EARNINGS SLOW TO A TRICKLE

The earnings agenda is expected to be light, with the second-quarter reporting period near an end. Among top companies expected to report results are El Paso Corp.(EP), a natural gas producer and pipeline company; Cisco Systems Inc.(CSCO), the Nasdaq stalwart and network equipment maker, and American International Group Inc.(AIG), the world's largest insurer. All three companies are part of the S&P 500. AIG also is a Dow component.

Most forecasts show profit growth for S&P 500 companies of at least 11 percent for the second quarter from the year-ago period, which would mean roughly four years of double-digit gains.

Reuters Estimates' latest forecast puts earnings growth at 12 percent, up from a forecast of 11.7 percent a week ago, senior market analyst Ashwani Kaul said.

FRIDAY'S EARLY RALLY FADES

Rising interest rates are a negative for stocks because they mean higher borrowing costs for corporations and consumers. Worries that U.S. economic growth has slowed too fast also have kept investors on edge.

Stocks rallied early Friday on the jobs report, then reversed course to end down slightly as concerns about slowing growth offset optimism about the possible pause in rate rises.

Before the opening bell, the Labor Department reported U.S. employers added 113,000 workers to their payrolls in July. Economists were expecting a gain of 142,000.

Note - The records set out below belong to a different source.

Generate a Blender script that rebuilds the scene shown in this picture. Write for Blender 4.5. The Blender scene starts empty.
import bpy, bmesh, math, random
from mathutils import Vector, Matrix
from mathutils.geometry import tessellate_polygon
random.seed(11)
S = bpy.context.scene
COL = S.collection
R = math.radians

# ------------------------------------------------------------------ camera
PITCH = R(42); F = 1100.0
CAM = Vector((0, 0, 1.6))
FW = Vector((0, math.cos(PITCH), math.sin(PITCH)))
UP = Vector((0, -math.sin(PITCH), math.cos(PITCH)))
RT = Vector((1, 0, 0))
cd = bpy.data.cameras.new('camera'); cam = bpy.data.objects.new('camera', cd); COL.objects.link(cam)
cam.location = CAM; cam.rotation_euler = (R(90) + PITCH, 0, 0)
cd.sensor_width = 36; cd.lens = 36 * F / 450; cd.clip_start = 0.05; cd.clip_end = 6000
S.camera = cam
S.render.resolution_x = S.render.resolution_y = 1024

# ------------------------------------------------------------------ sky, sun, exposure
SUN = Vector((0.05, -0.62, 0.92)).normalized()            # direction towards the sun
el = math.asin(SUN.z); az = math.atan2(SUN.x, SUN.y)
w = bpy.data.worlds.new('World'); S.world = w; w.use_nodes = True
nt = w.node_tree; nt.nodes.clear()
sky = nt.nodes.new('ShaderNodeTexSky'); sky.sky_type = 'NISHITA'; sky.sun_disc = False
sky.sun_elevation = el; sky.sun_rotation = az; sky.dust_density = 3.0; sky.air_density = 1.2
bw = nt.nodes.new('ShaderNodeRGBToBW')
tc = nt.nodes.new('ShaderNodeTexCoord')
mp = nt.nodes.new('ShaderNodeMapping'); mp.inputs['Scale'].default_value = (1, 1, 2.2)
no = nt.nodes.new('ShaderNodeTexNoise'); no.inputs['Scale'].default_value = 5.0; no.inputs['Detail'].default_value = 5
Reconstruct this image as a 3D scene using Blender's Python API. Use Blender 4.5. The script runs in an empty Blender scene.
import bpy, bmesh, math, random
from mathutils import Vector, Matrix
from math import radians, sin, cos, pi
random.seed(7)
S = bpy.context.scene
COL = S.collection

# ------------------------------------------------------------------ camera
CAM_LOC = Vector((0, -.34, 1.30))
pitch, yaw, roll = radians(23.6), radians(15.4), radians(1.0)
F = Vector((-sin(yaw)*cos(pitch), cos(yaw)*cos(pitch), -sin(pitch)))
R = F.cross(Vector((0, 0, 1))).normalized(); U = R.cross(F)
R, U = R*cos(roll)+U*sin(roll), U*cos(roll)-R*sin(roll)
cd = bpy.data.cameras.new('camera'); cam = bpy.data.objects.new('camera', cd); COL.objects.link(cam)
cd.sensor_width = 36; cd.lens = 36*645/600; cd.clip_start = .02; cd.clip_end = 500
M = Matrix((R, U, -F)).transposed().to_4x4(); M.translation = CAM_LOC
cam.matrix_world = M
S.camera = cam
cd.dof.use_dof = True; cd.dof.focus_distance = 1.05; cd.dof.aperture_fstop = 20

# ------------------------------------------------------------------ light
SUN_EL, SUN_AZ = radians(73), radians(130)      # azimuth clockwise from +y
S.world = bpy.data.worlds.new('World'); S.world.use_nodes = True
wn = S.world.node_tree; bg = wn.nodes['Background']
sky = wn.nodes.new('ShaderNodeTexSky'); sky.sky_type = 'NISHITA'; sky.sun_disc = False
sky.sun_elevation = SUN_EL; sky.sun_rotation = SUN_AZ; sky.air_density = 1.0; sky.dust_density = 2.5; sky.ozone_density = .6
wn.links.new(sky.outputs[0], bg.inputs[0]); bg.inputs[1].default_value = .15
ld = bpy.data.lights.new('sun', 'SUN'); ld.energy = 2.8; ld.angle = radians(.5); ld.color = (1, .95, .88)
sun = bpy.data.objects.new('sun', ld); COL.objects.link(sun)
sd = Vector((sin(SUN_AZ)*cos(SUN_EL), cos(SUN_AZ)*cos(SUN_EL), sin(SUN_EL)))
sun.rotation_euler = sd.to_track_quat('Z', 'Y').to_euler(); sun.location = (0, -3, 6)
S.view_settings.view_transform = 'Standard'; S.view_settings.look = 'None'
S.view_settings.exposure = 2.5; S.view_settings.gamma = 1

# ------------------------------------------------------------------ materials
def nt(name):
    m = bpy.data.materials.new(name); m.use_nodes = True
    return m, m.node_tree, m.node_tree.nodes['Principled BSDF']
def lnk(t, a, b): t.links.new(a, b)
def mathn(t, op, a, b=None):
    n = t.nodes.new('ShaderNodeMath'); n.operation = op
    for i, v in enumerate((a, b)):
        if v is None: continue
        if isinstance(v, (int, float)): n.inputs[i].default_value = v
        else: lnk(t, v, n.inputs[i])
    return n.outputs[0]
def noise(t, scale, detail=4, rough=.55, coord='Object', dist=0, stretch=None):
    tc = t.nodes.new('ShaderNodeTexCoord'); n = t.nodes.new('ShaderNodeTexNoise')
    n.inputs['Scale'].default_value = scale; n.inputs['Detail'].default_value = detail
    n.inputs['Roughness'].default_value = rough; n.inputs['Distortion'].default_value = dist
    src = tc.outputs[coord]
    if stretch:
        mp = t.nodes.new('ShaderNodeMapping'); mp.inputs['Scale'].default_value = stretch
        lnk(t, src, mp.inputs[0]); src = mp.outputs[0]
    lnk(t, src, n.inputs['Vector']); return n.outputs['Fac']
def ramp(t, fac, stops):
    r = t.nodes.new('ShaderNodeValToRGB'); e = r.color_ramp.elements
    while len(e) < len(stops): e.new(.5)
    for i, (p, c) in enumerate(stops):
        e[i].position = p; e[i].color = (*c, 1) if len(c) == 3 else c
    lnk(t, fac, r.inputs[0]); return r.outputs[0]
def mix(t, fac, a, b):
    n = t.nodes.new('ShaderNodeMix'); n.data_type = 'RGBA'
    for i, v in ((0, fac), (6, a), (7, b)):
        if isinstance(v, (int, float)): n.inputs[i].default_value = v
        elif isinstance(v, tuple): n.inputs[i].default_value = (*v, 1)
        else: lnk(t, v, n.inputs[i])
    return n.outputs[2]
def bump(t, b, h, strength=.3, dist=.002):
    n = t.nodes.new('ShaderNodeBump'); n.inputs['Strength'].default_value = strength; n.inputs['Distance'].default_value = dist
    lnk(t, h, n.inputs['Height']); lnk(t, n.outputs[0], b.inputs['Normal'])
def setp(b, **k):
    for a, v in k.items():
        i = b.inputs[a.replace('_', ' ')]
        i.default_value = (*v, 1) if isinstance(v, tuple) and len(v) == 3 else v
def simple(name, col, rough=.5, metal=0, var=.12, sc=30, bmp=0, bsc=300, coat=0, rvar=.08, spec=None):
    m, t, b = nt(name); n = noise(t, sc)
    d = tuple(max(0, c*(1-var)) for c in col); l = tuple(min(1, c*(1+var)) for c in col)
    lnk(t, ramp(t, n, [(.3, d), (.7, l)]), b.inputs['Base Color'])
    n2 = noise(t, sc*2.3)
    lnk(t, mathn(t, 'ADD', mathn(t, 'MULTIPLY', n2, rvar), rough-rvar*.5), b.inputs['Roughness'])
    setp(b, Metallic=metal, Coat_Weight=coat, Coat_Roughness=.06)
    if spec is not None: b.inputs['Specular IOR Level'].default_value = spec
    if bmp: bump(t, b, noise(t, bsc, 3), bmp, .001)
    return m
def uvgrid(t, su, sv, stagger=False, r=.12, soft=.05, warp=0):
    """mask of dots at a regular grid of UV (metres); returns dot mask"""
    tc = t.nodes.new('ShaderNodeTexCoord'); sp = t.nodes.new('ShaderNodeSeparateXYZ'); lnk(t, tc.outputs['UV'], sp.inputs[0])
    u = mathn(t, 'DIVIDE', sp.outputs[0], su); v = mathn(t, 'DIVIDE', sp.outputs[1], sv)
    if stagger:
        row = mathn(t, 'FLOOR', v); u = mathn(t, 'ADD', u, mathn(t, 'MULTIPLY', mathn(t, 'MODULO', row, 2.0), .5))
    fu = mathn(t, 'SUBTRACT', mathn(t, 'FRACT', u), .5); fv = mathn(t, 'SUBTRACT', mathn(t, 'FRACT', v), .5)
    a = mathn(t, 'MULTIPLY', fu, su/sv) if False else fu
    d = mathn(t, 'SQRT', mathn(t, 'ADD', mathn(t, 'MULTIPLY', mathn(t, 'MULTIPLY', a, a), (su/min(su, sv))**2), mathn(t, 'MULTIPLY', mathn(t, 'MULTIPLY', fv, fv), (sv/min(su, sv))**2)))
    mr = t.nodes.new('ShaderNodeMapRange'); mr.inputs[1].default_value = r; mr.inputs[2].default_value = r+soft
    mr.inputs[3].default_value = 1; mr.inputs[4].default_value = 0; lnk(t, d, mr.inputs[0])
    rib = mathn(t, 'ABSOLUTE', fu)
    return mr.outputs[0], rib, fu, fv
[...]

The Dow Jones industrial average slipped 2.24 points, or 0.02 percent, to end Friday's session at 11,240.35. The Standard & Poor's 500 Index was down 0.91 of a point, or 0.07 percent, to finish at 1,279.36. The Nasdaq Composite Index was down 7.29 points, or 0.35 percent, to close at 2,085.05.

For the past week, the Dow rose 0.18 percent, the Nasdaq fell 0.43 percent and the S&P 500 inched up 0.07 percent.

"Our sense is the market will remain right where it is now until that (Fed) announcement comes out, so the beginning of the week is going to be kind of quiet, with no significant price movement," Dickson said.

WAR AND TRADE

While the Fed's meeting is expected to take center stage this week, investors also will keep a close eye on the Middle East as Israel continued to fight Lebanese Hizbollah guerrillas. The conflict has caused concerns about oil supply disruptions in the region.

British Prime Minister Tony Blair delayed the start of his holiday Friday to work on a United Nations cease-fire for Lebanon. U.S. Assistant Secretary of State David Welch was scheduled to visit Beirut over the weekend for talks with Lebanese Prime Minister Fouad Siniora on ways to end the war.

"Investors are hanging on to the most recent news to see if the situation stabilizes or escalates into something more serious," Dickson said.

U.S. crude oil for September delivery fell 70 cents to settle Friday at $74.76 a barrel on the New York Mercantile Exchange, after Tropical Storm Chris got downgraded to a depression. For the week, the price of NYMEX September crude was up 2.1 percent.

While analysts agree the Fed meeting will be the main event this week, there will be a few other numbers that will merit attention. A preliminary second-quarter report on U.S. productivity and unit labor costs is expected Tuesday, the day of the Fed's meeting, while the Commerce Department's report on the U.S. international trade deficit for June is scheduled for Thursday. July retail sales are due Friday.

The Fed could "make a statement that still leaves people a little uncertain," so "people will still be scrutinizing indicators," said Peter Dunay, chief investment strategist at Leeb Index Trader in New York.

Unit labor costs will attract the Fed's attention, and by extension, Wall Street's, because they are regarded as a way to keep tabs on whether rising wages may be contributing to inflationary pressures. Economists surveyed by Reuters believe that unit labor costs rose at an annual rate of 3.5 percent in the second quarter, while they see productivity increasing 0.9 percent.

The U.S. international trade deficit is expected to have widened to $64.4 billion in June from $63.84 billion in May, according to the Reuters poll of economists.

For the month of July, U.S. retail sales are expected to rise 0.8 percent, the Reuters poll showed. Excluding autos, July retail sales are forecast to rise 0.5 percent.